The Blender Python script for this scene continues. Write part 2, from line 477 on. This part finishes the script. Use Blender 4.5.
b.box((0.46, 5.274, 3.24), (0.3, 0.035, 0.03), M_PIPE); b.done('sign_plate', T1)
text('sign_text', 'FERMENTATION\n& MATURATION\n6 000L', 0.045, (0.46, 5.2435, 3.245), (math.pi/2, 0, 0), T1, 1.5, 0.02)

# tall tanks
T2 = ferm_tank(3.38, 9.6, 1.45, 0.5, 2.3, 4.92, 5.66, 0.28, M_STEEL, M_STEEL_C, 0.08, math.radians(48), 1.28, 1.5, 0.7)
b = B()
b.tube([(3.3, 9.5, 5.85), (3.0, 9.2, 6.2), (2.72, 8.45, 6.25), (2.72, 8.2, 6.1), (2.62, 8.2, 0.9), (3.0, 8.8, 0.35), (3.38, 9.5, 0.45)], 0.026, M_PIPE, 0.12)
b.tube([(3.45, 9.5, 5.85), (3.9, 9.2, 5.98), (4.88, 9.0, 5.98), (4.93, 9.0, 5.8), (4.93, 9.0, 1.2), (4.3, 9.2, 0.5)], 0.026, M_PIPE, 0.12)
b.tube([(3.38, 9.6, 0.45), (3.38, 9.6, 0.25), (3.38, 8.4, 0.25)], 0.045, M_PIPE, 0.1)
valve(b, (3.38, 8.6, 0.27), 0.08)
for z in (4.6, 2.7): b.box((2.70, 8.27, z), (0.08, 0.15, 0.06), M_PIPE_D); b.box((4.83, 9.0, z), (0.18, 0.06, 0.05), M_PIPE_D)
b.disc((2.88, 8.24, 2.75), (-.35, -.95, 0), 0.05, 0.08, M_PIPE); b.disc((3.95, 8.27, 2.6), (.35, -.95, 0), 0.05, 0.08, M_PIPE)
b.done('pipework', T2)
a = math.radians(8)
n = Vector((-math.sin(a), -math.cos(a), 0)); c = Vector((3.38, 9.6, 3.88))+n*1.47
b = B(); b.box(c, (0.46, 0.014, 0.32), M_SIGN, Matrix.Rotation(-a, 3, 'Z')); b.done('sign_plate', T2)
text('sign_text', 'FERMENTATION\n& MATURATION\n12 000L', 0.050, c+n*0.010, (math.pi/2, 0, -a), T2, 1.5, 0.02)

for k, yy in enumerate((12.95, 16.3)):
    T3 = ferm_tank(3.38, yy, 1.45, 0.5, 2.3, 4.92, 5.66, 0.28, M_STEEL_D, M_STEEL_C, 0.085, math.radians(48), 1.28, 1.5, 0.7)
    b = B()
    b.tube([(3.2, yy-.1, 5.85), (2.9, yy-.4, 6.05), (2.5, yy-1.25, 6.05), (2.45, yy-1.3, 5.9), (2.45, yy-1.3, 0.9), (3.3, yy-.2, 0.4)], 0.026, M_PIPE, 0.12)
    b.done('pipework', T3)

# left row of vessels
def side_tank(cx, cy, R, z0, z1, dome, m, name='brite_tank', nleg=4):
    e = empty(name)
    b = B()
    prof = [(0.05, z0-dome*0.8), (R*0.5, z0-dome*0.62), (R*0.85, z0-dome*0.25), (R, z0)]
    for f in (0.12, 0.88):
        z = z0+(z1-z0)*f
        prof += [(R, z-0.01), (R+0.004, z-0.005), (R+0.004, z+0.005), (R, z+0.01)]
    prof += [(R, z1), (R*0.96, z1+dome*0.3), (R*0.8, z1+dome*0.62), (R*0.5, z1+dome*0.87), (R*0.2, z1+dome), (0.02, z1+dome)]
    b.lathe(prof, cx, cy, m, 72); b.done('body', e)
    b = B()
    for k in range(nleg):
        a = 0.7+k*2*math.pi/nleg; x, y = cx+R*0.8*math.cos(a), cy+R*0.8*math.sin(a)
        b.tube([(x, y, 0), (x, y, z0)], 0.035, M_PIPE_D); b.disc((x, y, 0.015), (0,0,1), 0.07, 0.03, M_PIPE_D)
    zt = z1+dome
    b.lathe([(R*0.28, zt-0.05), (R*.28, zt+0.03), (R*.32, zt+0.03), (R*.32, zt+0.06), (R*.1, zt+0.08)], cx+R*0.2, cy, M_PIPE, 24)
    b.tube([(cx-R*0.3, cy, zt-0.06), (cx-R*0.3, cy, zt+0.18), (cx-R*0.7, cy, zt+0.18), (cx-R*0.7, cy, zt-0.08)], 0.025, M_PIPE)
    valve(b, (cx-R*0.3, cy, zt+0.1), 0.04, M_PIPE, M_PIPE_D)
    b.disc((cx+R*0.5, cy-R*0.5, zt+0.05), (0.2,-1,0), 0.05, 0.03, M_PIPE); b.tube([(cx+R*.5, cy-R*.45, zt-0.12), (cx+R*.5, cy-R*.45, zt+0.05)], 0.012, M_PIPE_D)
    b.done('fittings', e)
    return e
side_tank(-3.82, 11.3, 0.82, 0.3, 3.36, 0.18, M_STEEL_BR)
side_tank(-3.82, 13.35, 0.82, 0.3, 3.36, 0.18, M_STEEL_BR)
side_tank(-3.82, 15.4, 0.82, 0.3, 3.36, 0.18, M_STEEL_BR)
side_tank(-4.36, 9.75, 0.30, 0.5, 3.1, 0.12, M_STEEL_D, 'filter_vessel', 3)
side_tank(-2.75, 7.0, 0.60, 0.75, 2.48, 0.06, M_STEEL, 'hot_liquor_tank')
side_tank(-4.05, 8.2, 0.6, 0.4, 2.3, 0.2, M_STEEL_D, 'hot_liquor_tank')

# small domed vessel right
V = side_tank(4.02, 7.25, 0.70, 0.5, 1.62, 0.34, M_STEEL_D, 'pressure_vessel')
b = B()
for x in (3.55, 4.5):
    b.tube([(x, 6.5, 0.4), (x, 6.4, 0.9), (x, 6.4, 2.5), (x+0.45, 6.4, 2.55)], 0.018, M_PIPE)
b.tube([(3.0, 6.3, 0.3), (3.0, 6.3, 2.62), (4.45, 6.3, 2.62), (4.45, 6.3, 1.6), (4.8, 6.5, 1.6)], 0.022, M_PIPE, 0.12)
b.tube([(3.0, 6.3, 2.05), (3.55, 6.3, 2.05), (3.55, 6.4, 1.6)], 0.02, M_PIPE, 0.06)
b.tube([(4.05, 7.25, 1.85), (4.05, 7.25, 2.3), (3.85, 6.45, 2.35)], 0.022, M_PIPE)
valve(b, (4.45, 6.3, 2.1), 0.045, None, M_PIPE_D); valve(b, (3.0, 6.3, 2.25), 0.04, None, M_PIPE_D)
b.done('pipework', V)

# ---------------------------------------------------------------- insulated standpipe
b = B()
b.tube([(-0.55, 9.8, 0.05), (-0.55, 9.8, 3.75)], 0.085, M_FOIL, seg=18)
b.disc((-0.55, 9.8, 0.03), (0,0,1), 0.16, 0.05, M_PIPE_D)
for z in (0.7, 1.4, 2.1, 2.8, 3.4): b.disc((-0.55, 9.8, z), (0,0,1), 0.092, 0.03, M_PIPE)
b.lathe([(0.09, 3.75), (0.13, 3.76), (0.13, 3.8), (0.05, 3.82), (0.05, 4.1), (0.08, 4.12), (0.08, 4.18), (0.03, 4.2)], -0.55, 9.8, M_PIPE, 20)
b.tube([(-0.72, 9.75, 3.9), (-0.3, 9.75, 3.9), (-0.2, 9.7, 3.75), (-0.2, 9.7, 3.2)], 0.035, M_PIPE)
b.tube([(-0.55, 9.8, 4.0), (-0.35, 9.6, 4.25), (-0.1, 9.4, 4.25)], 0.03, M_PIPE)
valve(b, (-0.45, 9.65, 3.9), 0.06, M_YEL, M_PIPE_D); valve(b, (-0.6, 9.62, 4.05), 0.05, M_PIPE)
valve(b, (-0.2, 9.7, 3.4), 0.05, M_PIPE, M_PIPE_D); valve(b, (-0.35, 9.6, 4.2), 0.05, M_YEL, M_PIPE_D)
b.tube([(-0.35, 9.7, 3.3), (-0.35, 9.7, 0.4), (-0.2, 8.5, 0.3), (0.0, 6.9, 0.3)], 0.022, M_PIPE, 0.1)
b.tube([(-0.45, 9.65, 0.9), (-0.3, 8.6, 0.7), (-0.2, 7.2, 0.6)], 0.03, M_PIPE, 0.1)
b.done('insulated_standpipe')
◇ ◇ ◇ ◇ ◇
Job: Each line from the one bearing "M_STEEL_D, 'filter_vessel', 3)" through the one bearing "b.done('pipework', V)" is to be duplicated without change; all remaining lines are to be left out.

Output below:
side_tank(-4.36, 9.75, 0.30, 0.5, 3.1, 0.12, M_STEEL_D, 'filter_vessel', 3)
side_tank(-2.75, 7.0, 0.60, 0.75, 2.48, 0.06, M_STEEL, 'hot_liquor_tank')
side_tank(-4.05, 8.2, 0.6, 0.4, 2.3, 0.2, M_STEEL_D, 'hot_liquor_tank')

# small domed vessel right
V = side_tank(4.02, 7.25, 0.70, 0.5, 1.62, 0.34, M_STEEL_D, 'pressure_vessel')
b = B()
for x in (3.55, 4.5):
    b.tube([(x, 6.5, 0.4), (x, 6.4, 0.9), (x, 6.4, 2.5), (x+0.45, 6.4, 2.55)], 0.018, M_PIPE)
b.tube([(3.0, 6.3, 0.3), (3.0, 6.3, 2.62), (4.45, 6.3, 2.62), (4.45, 6.3, 1.6), (4.8, 6.5, 1.6)], 0.022, M_PIPE, 0.12)
b.tube([(3.0, 6.3, 2.05), (3.55, 6.3, 2.05), (3.55, 6.4, 1.6)], 0.02, M_PIPE, 0.06)
b.tube([(4.05, 7.25, 1.85), (4.05, 7.25, 2.3), (3.85, 6.45, 2.35)], 0.022, M_PIPE)
valve(b, (4.45, 6.3, 2.1), 0.045, None, M_PIPE_D); valve(b, (3.0, 6.3, 2.25), 0.04, None, M_PIPE_D)
b.done('pipework', V)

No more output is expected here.